Menurut cerita, hampir semua rasul meninggal sebagai martir dengan cara yang kejam.
Beberapa dari mereka disalibkan di kayu salib, seperti Petrus dan Andreas; dipenggal, seperti Yakobus dan Paulus; dikuliti hidup-hidup, seperti Bartolomeus; atau dilemparkan ke dalam kuali berisi minyak mendidih, seperti Yohanes (yang selamat tanpa melepuh, menderita pengasingan, kemudian dibebaskan, dan meninggal karena usia tua, sebagai yang terakhir dari para rasul asli).
Alasan ketiga mengapa kita tidak perlu takut adalah cinta Allah yang berbelas kasih. Kita lebih penting bagi Tuhan daripada burung pipit.

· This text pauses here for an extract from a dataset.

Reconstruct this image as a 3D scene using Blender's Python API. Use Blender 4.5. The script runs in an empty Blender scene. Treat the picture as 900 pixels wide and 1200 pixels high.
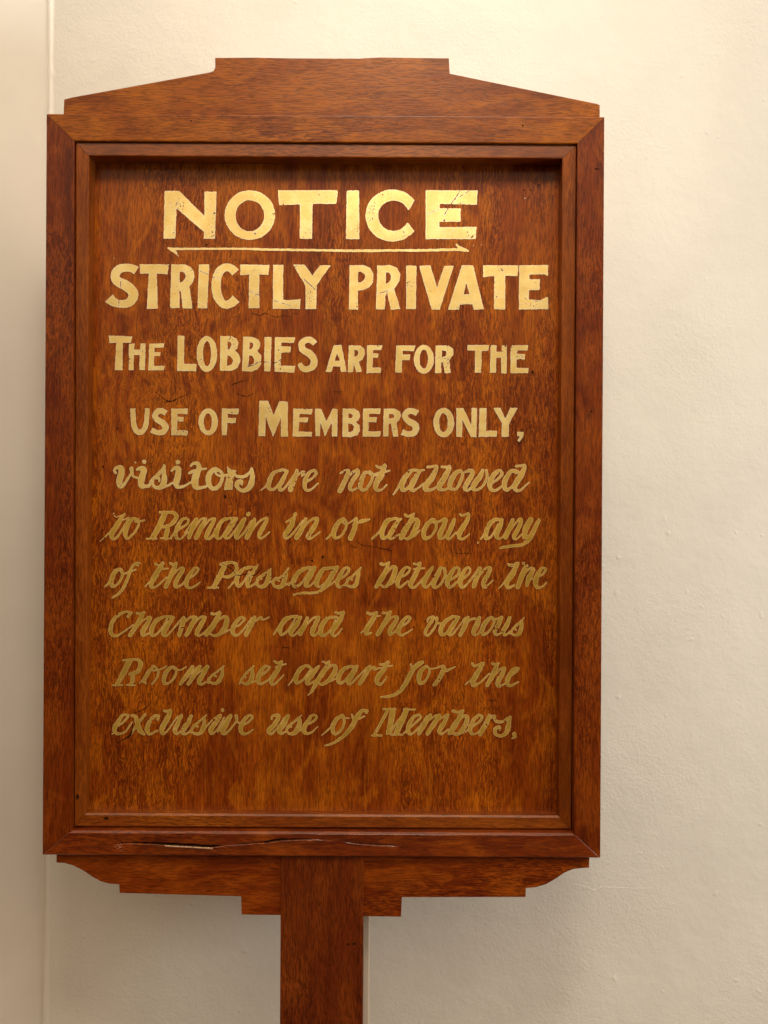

Matius berbicara tentang dua burung pipit yang dijual seharga satu sen. Tuhan yang peduli pada burung yang sepele seperti burung pipit juga peduli pada masalah terkecil kita – bahkan rambut di kepala kita pun dihitung.
Meskipun ini merupakan jaminan yang membesarkan hati, mungkin sulit untuk percaya di tengah penganiayaan. Tetapi Tuhan tahu semua yang kita lalui – tidak ada yang terjadi pada kita yang luput dari-Nya.
Saat kita merasa kesepian dan ditinggalkan, saat sepertinya doa kita tidak terkabul, Tuhan sesungguhnya tahu dan peduli. Yesus menyimpulkan dengan mengatakan, “Jadi, jangan takut; kamu jauh lebih berharga daripada banyak burung pipit.”
Dengan kata lain, penangkal sempurna untuk rasa takut adalah percaya pada Tuhan. Tuhan adalah tempat berlindung dan kekuatan kita, selalu siap membantu di saat-saat sulit.
Mereka yang menyangkal Tuhan Yesus, merekalah orang-orang yang takut. Mereka yang berani tidak akan pernah menyangkal Tuhan Yesus dengan alasan apa pun. Karena semuanya ada dalam Tuhan.
Salam dari Konventu Redemptoris-Biara Santo Alfonsus Weetebula, Sumba.